A essência da justa causa é condição sine qua non para a instauração do ‘procedimento administrativo punitivo’, pois sem subsídios materiais, não pode o administrador público devassar a vida do servidor público sob o pálido contexto de tentar localizar indícios de uma pseudo violação disciplinar.

É insatisfatória a existência de um acontecimento ou um receio, pois se torna forçoso o fumus boni iuris para a entrada do procedimento disciplinar contra quem quer que seja. Esse juízo de valor, mesmo que em sumaria cognito o Administrador Público é compelido a fazer, sob pena de empreender abuso de poder e cometer os preceitos primários dos arts 27 e 30 da Lei Ordinária Federal nº 13.869/19 (2).

Carência de objeto é sinônimo de ausência de justa causa.
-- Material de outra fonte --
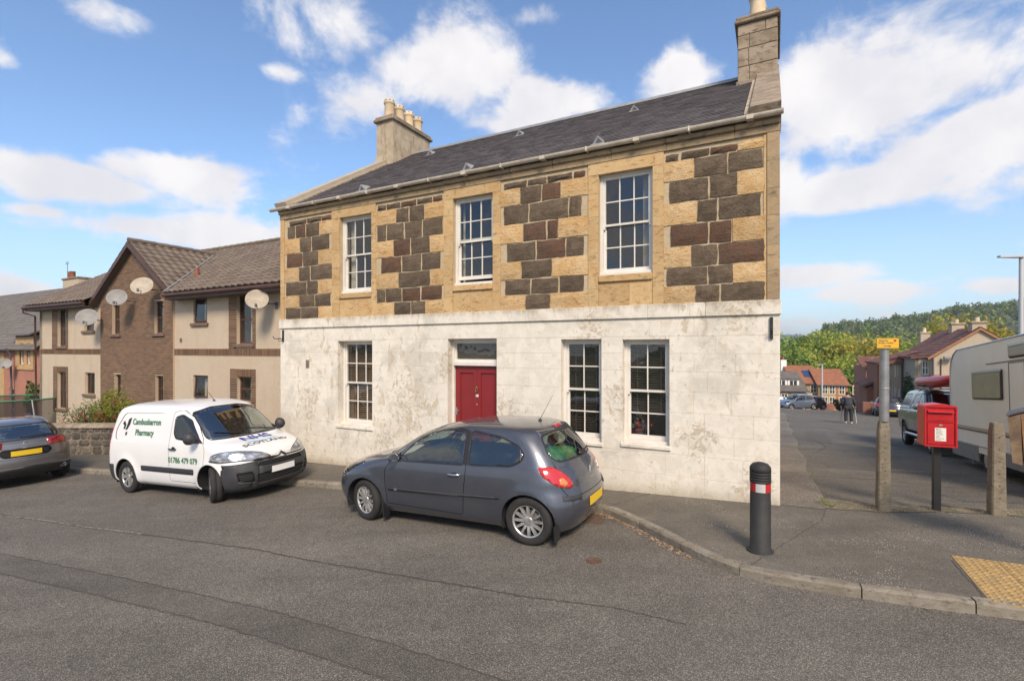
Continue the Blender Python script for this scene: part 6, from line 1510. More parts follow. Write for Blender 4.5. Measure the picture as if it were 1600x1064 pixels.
def circ(x, z, r, n=28): return [(x+r*math.cos(2*math.pi*k/n), z+r*math.sin(2*math.pi*k/n)) for k in range(n)]
def carpaint(name, c, metal=.0, rough=.25, coat=1.0, flake=.0, dirt=.0):
    m, t = newmat(name); n = t.noise(t.co, 2.5, 6, .6); col = t.mix(t.math('MULTIPLY', t.step(n, .35, .75), dirt), c, (.20, .17, .13))
    t.set(t.b, 'Base Color', col); t.set(t.b, 'Metallic', metal); t.set(t.b, 'Roughness', t.math('ADD', t.math('MULTIPLY', n, .12), rough)); t.set(t.b, 'Coat Weight', coat); t.set(t.b, 'Coat Roughness', .05)
def lampmat():
    m, t = newmat('reflector'); v = t.n('ShaderNodeTexVoronoi', {'Vector': t.scalev(t.co, 1, 1, 1.6), 'Scale': 7.0}); n = t.noise(t.co, 9, 3)
    t.set(t.b, 'Base Color', t.mix(t.step(v.outputs['Distance'], .25, .6), (.70, .71, .73), (.40, .41, .42))); t.set(t.b, 'Metallic', .75); t.set(t.b, 'Roughness', .22); t.set(t.b, 'Coat Weight', 1.0)
    t.L.new(t.bump(v.outputs['Distance'], 1.0, .03), t.b.inputs['Normal'])
carpaint('paint_slate', (.066, .073, .094), .5, .26, 1.0, dirt=.12); carpaint('paint_white', (.74, .735, .72), .0, .35, .6, dirt=.05); carpaint('paint_silver_grey', (.22, .21, .21), .7, .25, dirt=.08)
carpaint('paint_navy', (.02, .022, .04), .3, .25, dirt=.05); carpaint('paint_graphite', (.035, .036, .036), .15, .22, dirt=.15); carpaint('paint_black', (.012, .012, .013), .2, .2); carpaint('paint_blue_grey', (.16, .20, .26), .4, .3)
simple('car_trim', (.016, .016, .017), .45); simple('bumper_plastic', (.038, .038, .041), .55, var=.15, vscale=9, bump=.15, bscale=300); simple('shut_line', (.006, .006, .006), .8)
simple('tyre_rubber', (.016, .0155, .015), .85, c2=(.03, .028, .026), vscale=7, bump=.2); simple('alloy', (.66, .65, .63), .32, .7, c2=(.36, .35, .33), vscale=9); simple('chrome', (.75, .75, .76), .12, 1); simple('wheel_well', (.010, .010, .010), .9)
simple('plate_yellow', (.72, .47, .02), .4); simple('plate_white', (.74, .74, .72), .4); simple('seat_cloth', (.03, .03, .032), .9); simple('dash_grey', (.05, .05, .052), .7); simple('brake_disc', (.12, .11, .10), .5, .6)
simple('light_red', (.48, .012, .012), .12, coat=1, spec=.6); simple('light_red_dark', (.22, .006, .008), .15, coat=1); simple('light_amber', (.62, .20, .06), .2, coat=1); lampmat(); simple('green_bag', (.08, .42, .12), .6, c2=(.05, .30, .08), vscale=9)
simple('sign_green', (.03, .16, .07), .5); simple('sign_blue', (.025, .05, .30), .5); simple('sign_skyblue', (.10, .42, .70), .5); simple('rail_metal', (.55, .55, .56), .3, .9)
def wheel(root, x, y, z, R, rr, width, side, style, steer=0.0, name='wheel', rim_mat='alloy'):
    """side +1: outer face towards +y"""
    W = empty(name, (x, y, z)); W.parent = root; W.rotation_euler = (0, 0, steer)
    M_ = Matrix.Rotation(-math.pi/2*side, 4, 'X')     # local +z -> outward
    h = width/2; mb = MB()
    prof = [(rr-.01, -h*.9), (rr+.02, -h), (R-.03, -h), (R-.008, -h*.85), (R, -h*.6), (R, -.004), (R-.006, -.003), (R-.006, .003), (R, .004), (R, h*.6), (R-.008, h*.85), (R-.03, h), (R-.05, h*1.01), (rr+.035, h*1.02), (rr+.012, h*.96), (rr-.002, h*.86)]
    mb.lathe(prof, 48, 0, M_, True, False)
    for gz in (-h*.42, h*.42): mb.lathe([(R+.0006, gz-.004), (R-.004, gz-.003), (R-.004, gz+.003), (R+.0006, gz+.004)], 40, 0, M_, False, False)
    mb.build('tyre', 'tyre_rubber', W, fix=False)
    mb = MB(); mb.lathe([(rr-.001, h*.87), (rr-.014, h*.80), (rr-.018, h*.70)], 40, 0, M_, True, False); mb.lathe([(rr-.018, h*.70), (rr-.03, h*.5), (rr-.035, -h*.8)], 40, 1, M_, True, False)  # inner barrel coloured dark to stand for the shade between the spokes
    if style == 'clio':
        N = 12
        for k in range(N):
            a = 2*math.pi*k/N; Q = M_ @ Matrix.Rotation(a, 4, 'Z'); sp = .05*(1 if k % 2 else -1)*0
            w1, w0 = .0135, .017
            V = [(.045, -w0, h*.62), (.045, w0, h*.62), (rr-.012, w1+sp, h*.80), (rr-.012, -w1+sp, h*.80), (.045, -w0*1.3, h*.35), (.045, w0*1.3, h*.35), (rr-.02, w1*1.3+sp, h*.5), (rr-.02, -w1*1.3+sp, h*.5), (rr*.55, -w0*.9, h*.75), (rr*.55, w0*.9, h*.75)]
            mb.add([Q @ Vector(v) for v in V], [(0, 1, 9, 8), (8, 9, 2, 3), (0, 8, 3, 7, 4), (1, 5, 6, 2, 9), (4, 7, 6, 5)])
    elif style == 'van':
        N = 7
        for k in range(N):
            for o in (-.11, .11):
                a = 2*math.pi*k/N+o; Q = M_ @ Matrix.Rotation(a, 4, 'Z'); V = [(.05, -.014, h*.70), (.05, .014, h*.70), (rr-.012, .026, h*.84), (rr-.012, -.026, h*.84), (.05, -.014, h*.4), (.05, .014, h*.4), (rr-.02, .026, h*.55), (rr-.02, -.026, h*.55)]
                mb.add([Q @ Vector(v) for v in V], [(0, 1, 2, 3), (0, 3, 7, 4), (1, 5, 6, 2), (4, 7, 6, 5)])
    elif style == 'disc':
        mb.lathe([(rr-.01, h*.85), (rr-.05, h*.7), (rr*.6, h*.82), (rr*.3, h*.86), (0, h*.86)], 36, 0, M_)
        for k in range(6): a = k*math.pi/3; Q = M_ @ Matrix.Rotation(a, 4, 'Z'); mb.box(rr*.62, rr*.85, -.03, .03, h*.78, h*.80, 1, M=Q)
    else:
        for k in range(6):
            a = 2*math.pi*k/6; Q = M_ @ Matrix.Rotation(a, 4, 'Z'); V = [(.05, -.03, h*.70), (.05, .03, h*.70), (rr-.012, .03, h*.84), (rr-.012, -.03, h*.84), (.05, -.03, h*.4), (.05, .03, h*.4), (rr-.02, .03, h*.55), (rr-.02, -.03, h*.55)]
            mb.add([Q @ Vector(v) for v in V], [(0, 1, 2, 3), (0, 3, 7, 4), (1, 5, 6, 2), (4, 7, 6, 5)])
    mb.lathe([(.062, h*.55), (.060, h*.70), (.050, h*.76), (.03, h*.78), (0, h*.785)], 20, 0, M_)
    rim = mb.build('rim', [rim_mat, 'wheel_well'], W)
    mb = MB(); mb.lathe([(rr*.75, h*.1), (rr*.75, h*.2), (.05, h*.2)], 28, 0, M_); mb.build('brake_disc', 'brake_disc', W)
    mb = MB(); mb.lathe([(rr-.03, -h*.7), (0, -h*.7)], 24, 0, M_, cap=False); mb.build('inner_hub', 'wheel_well', W)
    return W
def vehicle_common(B, root, wheels, R, arch, well_w=.32, W=.86):
    """wheel arches: open the shell and line it"""
    for xw, zw in wheels:
        fs = B.cut(circ(xw, zw, arch), (1, 0, 0), lambda c, n: c.z < zw+arch+.05 and abs(c.y) > .35)
        B.bm.faces.ensure_lookup_table(); bmesh.ops.delete(B.bm, geom=[f for f in fs], context='FACES')
    B.bm.faces.layers.int['region']
def wells(root, wheels, arch, W, zlow=.15):
    for xw, zw in wheels:
        for s_ in (1, -1):
            mb = MB(); n = 20; a0, a1 = -.35, math.pi+.35; V = []
            for k in range(n+1): a = a0+(a1-a0)*k/n; x, z = xw+(arch+.004)*math.cos(a), zw+(arch+.004)*math.sin(a); V += [(x, s_*(W-.012), z), (x, s_*(W-.42), z)]
            mb.add(V, [(2*i, 2*i+1, 2*i+3, 2*i+2) for i in range(n)], 0, True); mb.add([(xw-arch, s_*(W-.42), zlow), (xw+arch, s_*(W-.42), zlow), (xw+arch, s_*(W-.42), zw+arch), (xw-arch, s_*(W-.42), zw+arch)], [(0, 1, 2, 3)])
            mb.build('wheel_arch_liner', 'wheel_well', root, fix=False)
def lip(root, B, wheels, arch, mat, W, w=.03, out=.006):
    """rolled arch edge following the shell"""
    for xw, zw in wheels:
        for s_ in (1, -1):
            P_ = []; 
            for k in range(33):
                a = -.28+(math.pi+.56)*k/32; x, z = xw+(arch+.008)*math.cos(a), zw+(arch+.008)*math.sin(a)
                h = B.bvh.ray_cast(Vector((x, s_*2, z)), Vector((0, -s_, 0)))[0]
                if h and abs(h.y) > W*.8: P_.append(Vector((x, h.y-s_*.012, z)))
            if len(P_) > 4: mb = MB(); mb.tube(P_, .013, 6); mb.build('arch_lip', mat, root)
def on_shell(B, o, dirv, off=.004):
    """drop a flat mesh onto the shell along dirv"""
    me = o.data; bm = bmesh.new(); bm.from_mesh(me)
    for _ in range(2):
        e = [x for x in bm.edges if x.calc_length() > .05]
        if e: bmesh.ops.subdivide_edges(bm, edges=e, cuts=1)
    bmesh.ops.triangulate(bm, faces=bm.faces); d = Vector(dirv)
    for v in bm.verts:
        h = B.bvh.ray_cast(v.co-d*1.5, d)
        if h[0]: v.co = h[0]+h[1]*(off if h[1].dot(d) < 0 else -off)
    bm.to_mesh(me); bm.free(); return o
def seats(root, rows, W, zs=.38, hb=.62, mat='seat_cloth'):
    for x in rows:
        for y in ((-W*.42, W*.42)):
            mb = MB(); mb.cbox(x-.25, x+.25, y-.24, y+.24, zs-.12, zs+.05, .05); T = Matrix.Translation((x+.25, y, zs)) @ Matrix.Rotation(R_(14), 4, 'Y'); mb.cbox(-.07, .06, -.23, .23, 0, hb, .05, M=T); mb.cbox(-.05, .05, -.13, .13, hb+.04, hb+.22, .04, M=T); mb.build('seat', mat, root, fix=False)
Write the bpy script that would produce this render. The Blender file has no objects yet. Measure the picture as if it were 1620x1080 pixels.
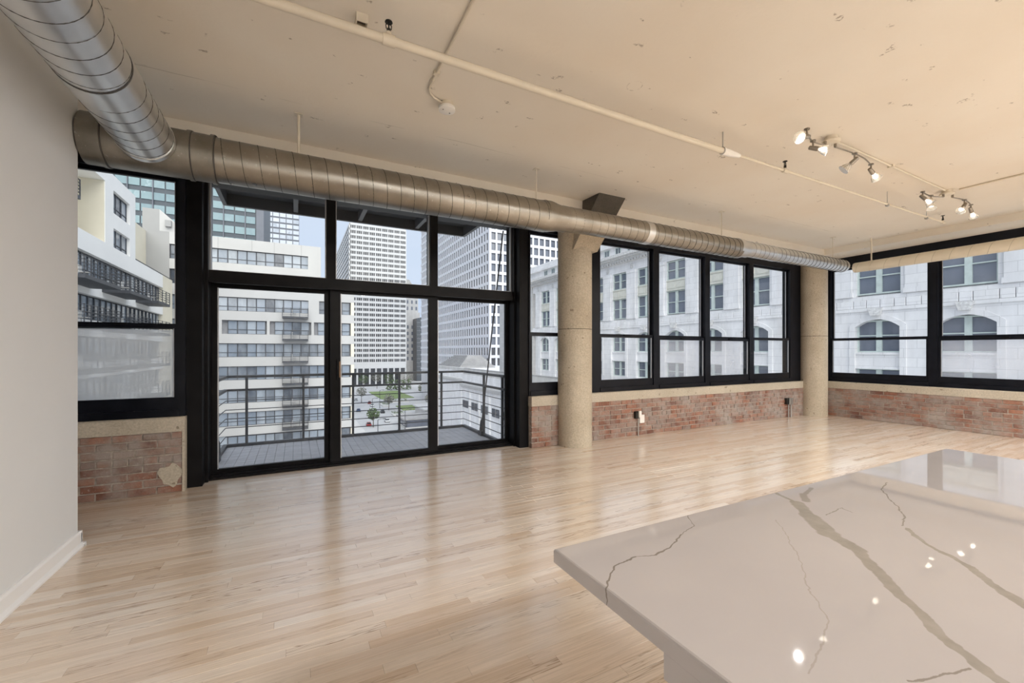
import bpy, math, random
from mathutils import Vector, Matrix
random.seed(7)
R = math.radians
S = bpy.context.scene
COL = S.collection
# ------------------------------------------------------------------ camera, sky, sun, exposure
cd = bpy.data.cameras.new('camera'); cam = bpy.data.objects.new('camera', cd); COL.objects.link(cam)
cd.sensor_width = 36.0; cd.lens = 664.0 * 36.0 / 1620.0; cd.shift_y = 15.0 / 1620.0
cd.clip_start = 0.02; cd.clip_end = 2000
cam.location = (0, 0, 1.3); cam.rotation_euler = (R(90), 0, R(-27.25)); S.camera = cam
S.view_settings.view_transform = 'Standard'; S.view_settings.look = 'None'
S.view_settings.gamma = 1.0; S.view_settings.exposure = 0.0; S.view_settings.use_curve_mapping = False
S.cycles.transparent_max_bounces = 24; S.cycles.max_bounces = 9; S.cycles.diffuse_bounces = 6
S.cycles.use_denoising = True; S.cycles.sample_clamp_indirect = 6.0; S.cycles.blur_glossy = 0.5
wd = bpy.data.worlds.new('sky'); S.world = wd; wd.use_nodes = True
wn = wd.node_tree.nodes; wl = wd.node_tree.links
bg = wn['Background']; bg.inputs['Strength'].default_value = 1.05
gtc = wn.new('ShaderNodeTexCoord'); gsep = wn.new('ShaderNodeSeparateXYZ'); grm = wn.new('ShaderNodeValToRGB')
wl.new(gtc.outputs['Generated'], gsep.inputs[0]); wl.new(gsep.outputs['Z'], grm.inputs[0]); wl.new(grm.outputs[0], bg.inputs['Color'])
grm.color_ramp.elements[0].position = 0.0; grm.color_ramp.elements[0].color = (0.66, 0.76, 0.95, 1)
grm.color_ramp.elements[1].position = 0.6; grm.color_ramp.elements[1].color = (0.68, 0.76, 0.92, 1)
sd = bpy.data.lights.new('sun', 'SUN'); sd.energy = 4.3; sd.angle = R(75); sd.color = (1.0, 0.96, 0.9)
sun = bpy.data.objects.new('sun', sd); COL.objects.link(sun)
sun.rotation_euler = Vector((0.04, 0.74, -0.67)).to_track_quat('-Z', 'Y').to_euler()
HEAD_W = 58.0      # watts of one lit track head in view
FILL_W = 650.0   # watts of one fill lamp added behind the camera
LAMP_COL = (1.0, 0.98, 0.95)

# ------------------------------------------------------------------ materials
def new_mat(name):
    m = bpy.data.materials.new(name); m.use_nodes = True
    nt = m.node_tree; b = nt.nodes['Principled BSDF']
    return m, nt, b
def N(nt, t, **kw):
    n = nt.nodes.new(t)
    for k, v in kw.items():
        if hasattr(n, k): setattr(n, k, v)
        else: n.inputs[k].default_value = v
    return n
def ramp(nt, fac, stops):
    r = nt.nodes.new('ShaderNodeValToRGB'); e = r.color_ramp.elements
    while len(e) < len(stops): e.new(0.5)
    for i, (p, c) in enumerate(stops):
        e[i].position = p; e[i].color = tuple(c) + (1,) if len(c) == 3 else c
    nt.links.new(fac, r.inputs[0]); return r
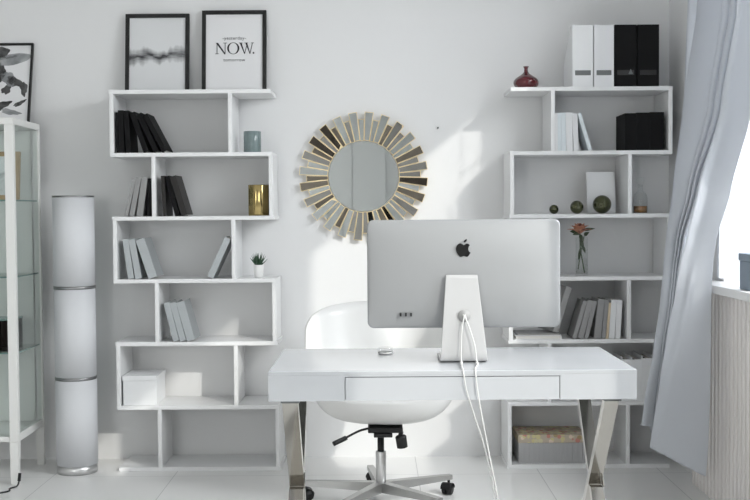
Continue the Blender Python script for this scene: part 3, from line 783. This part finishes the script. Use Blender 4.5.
def xleg(xc, wdt):
    root = None
    t = .030
    zt_ = DZ0 - .009
    yf, yb_ = -hy + .038, hy - .038
    def bar(y0, y1, x0, x1, z1):
        """flat bar from (y0, floor) to (y1, z1)"""
        hh = t * math.hypot(y1 - y0, z1) / z1 / 2
        b = MB(); b.prism([(y0 - hh, 0), (y0 + hh, 0), (y1 + hh, z1), (y1 - hh, z1)], x0, x1, 'x')
        return b
    lg = bar(yb_, yf, xc - wdt / 2, xc + wdt / 2, zt_).build('leg', M['chrome'], desk)
    # the second bar is halved at the crossing: upper and lower length
    mid = zt_ / 2; hh = t * math.hypot(yb_ - yf, zt_) / zt_ / 2
    def at(z): return yf + (yb_ - yf) * z / zt_
    cut = mid * (2 * hh) / (yb_ - yf) * 1.03
    b = MB()
    for z0, z1 in ((0, mid - cut), (mid + cut, zt_)):
        b.prism([(at(z0) - hh, z0), (at(z0) + hh, z0), (at(z1) + hh, z1), (at(z1) - hh, z1)], xc - wdt / 2 + .001, xc + wdt / 2 - .001, 'x')
    b.prism([(at(mid - cut) - hh, mid - cut), (at(mid - cut) + hh, mid - cut), (at(mid + cut) + hh, mid + cut), (at(mid + cut) - hh, mid + cut)], xc + wdt / 2 + .0002, xc + wdt / 2 + .004, 'x')
    b.build('leg', M['chrome'], desk)
    MB().box(xc - wdt / 2 - .004, xc + wdt / 2 + .006, -hy + .012, hy - .012, DZ0 - .0085, DZ0 - .0003).build('leg_plate', M['label_grey'], desk)
xleg(wx(290.2, 3.575, 402) - ox, .052)
xleg(wx(611.0, 3.575, 402) - ox, .046)

# ================================================================== SCREEN
MY = 3.80                                  # plane of the display's front rim
mx0, mx1 = wx(367.3, MY, 273), wx(559.8, MY, 273); mz0, mz1 = wz(327.3, MY, 463), wz(219.4, MY, 463)
sx = (mx0 + mx1) / 2; deskz = DZ1 + .0004
mon = thing('computer_display', 'silver aluminium computer display seen from behind on the white desk', 'monitor', (sx, 3.73, deskz))
W_, H_ = (mx1 - mx0), (mz1 - mz0); czm = (mz0 + mz1) / 2 - deskz
def rrect(w_, h_, r, n=8, edge=0):
    pts = []
    for cx, cz, a0 in ((w_/2 - r, h_/2 - r, 0), (-w_/2 + r, h_/2 - r, PI/2), (-w_/2 + r, -h_/2 + r, PI), (w_/2 - r, -h_/2 + r, 3*PI/2)):
        for k in range(n + 1):
            a = a0 + PI/2 * k / n; pts.append((cx + r * math.cos(a), cz + r * math.sin(a)))
        if edge:
            nx = [(-w_/2 + r, h_/2), (-w_/2, -h_/2 + r), (w_/2 - r, -h_/2), (w_/2, h_/2 - r)][int(round(a0 / (PI/2)))]
            lx_, lz_ = pts[-1]
            for k in range(1, edge): pts.append((lx_ + (nx[0] - lx_) * k / edge, lz_ + (nx[1] - lz_) * k / edge))
    return pts
b = MB(); b.smooth = True; rows = []
yo = MY - 3.73
for inset, y, r in ((.002, .0, .022), (0, -.002, .023), (0, -.008, .023), (.0015, -.0105, .022)):
    rows.append([(p[0], yo + y, p[1] + czm) for p in rrect(W_ - 2*inset, H_ - 2*inset, r, edge=24)])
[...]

Denuncismo genérico é incompatível com a legalidade funcional. Somente a irregularidade, preenchida de elementos sensíveis e concretos poderão ser investidos, sem que haja constrangimento ilegal ao agente público.

O processo disciplinar não é um ‘estojo enigmático’ onde a ausência de materialidade de uma possível falta funcional poderia proporcionar a instauração de processo administrativo para devassar o servidor público.

Explorar a conduta social do delegado Bruno Boaventura, da forma mencionada pela imprensa, com falta de motivos específicos e ausência de dolo funcional, poderá resultar, em tese, na prática de crime de abuso de autoridade contra o responsável pela investigação administrativa (2).

Através do Observatório Social do Portal Nacional dos Delegados, Bruno Boaventura foi aprovado por dois anos consecutivos, 2018 e 2019, dentre os Melhores Delegados de Polícia do Brasil, na categoria investigação. Isso demonstra sua conduta social e histórico funcional perante a sociedade. 


A Consultoria Jurídica do Portal Delegados vai acompanhar o procedimento instaurado no Estado do Tocantins esperando que ocorra com ciência dos fundamentos aqui destacados e resulte na ressignificação dos motivos e aplicação da justiça.
 
 

(1) art. 330, do Código de Processo Civil e art. 395, do Código de Processo Penal.

(2) Código Penal – Art. 27.  Requisitar instauração ou instaurar procedimento investigatório de infração penal ou administrativa, em desfavor de alguém, à falta de qualquer indício da prática de crime, de ilícito funcional ou de infração administrativa: Pena – detenção, de 6 (seis) meses a 2 (dois) anos, e multa. (…)  Art. 30.  Dar início ou proceder à persecução penal, civil ou administrativa sem justa causa fundamentada ou contra quem sabe inocente:Pena – detenção, de 1 (um) a 4 (quatro) anos, e multa.